Hoje não dá pra sobreviver com a venda das peças. Porque eu trabalho muito pouco. Mas antes eu vivia desse trabalho. Mas hoje eu recebo o salário do Governo do Estado por eu ser Mestre eu fui aposentada com um salário mínimo vitalício.
Virar Mestra foi o pessoal da cultura reconhecendo meu trabalho…
Eu, Maria e Raimunda, nós três trabalhamos pra Ceart, nós vendemos pra Ceart. Aí, esse pessoal da cultura de Fortaleza – e o Governador Lúcio Alcântara, ele dava muito valor à cultura – viu esse nosso trabalho e fez essa escolha de quem trabalhava melhor, ser mestre.

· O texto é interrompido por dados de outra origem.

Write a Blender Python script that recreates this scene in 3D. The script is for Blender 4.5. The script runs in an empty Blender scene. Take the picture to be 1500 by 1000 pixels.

No dia que eu soube que era mestra, que vieram me avisar, Ave Maria! Foi a maior alegria que eu tive na minha vida! Fiquei tão alegre que chorei. Eu ia ser mestra, eu ia ganhar um salário mínimo todos os meses. Eu fiquei tão feliz! Eu tinha dois filhos e do trabalho que eu fazia e o que eu ganhava não dava quase pra sobreviver. Com o salário melhorou tudo. E ainda reconheceu nosso trabalho. Isso serviu pra mim e pra minhas irmãs, porque o pessoal que vinha me visitar reconheceu o trabalho delas também. Compravam de mim e compravam a elas. Foi bom pra mim e pra elas. Elas não são mestres mais ficaram reconhecidas também. Ajudou a vender o trabalho delas, igual ao meu.
Eu gosto demais de fazer as minhas coisas. Passei uns tempos parada porque não estava podendo trabalhar, mas agora eu voltei e vou trabalhar nas minhas coisas sempre. Quando meus filhos eram pequenos eles trabalhavam muito no barro. Faziam carro, trator. Depois que cresceram, começaram a estudar não quiseram mais.
Eu não queria que acabasse essa tradição. Em Limoeiro, sempre me chamam pra ensinar e eu vou. Os meninos do colégio aqui de perto todo ano vem aqui para aprender. Mas parece que eles querem aprender só para dizer que sabem fazer. Porque não tem ninguém fazendo mesmo. Aí não sei se depois que eu morrer vai ficar alguém fazendo esse trabalho. Eu tenho muita vontade que alguém aprenda pra ficar fazendo, porque um trabalho desse tão bonito eu não queria que se acabasse.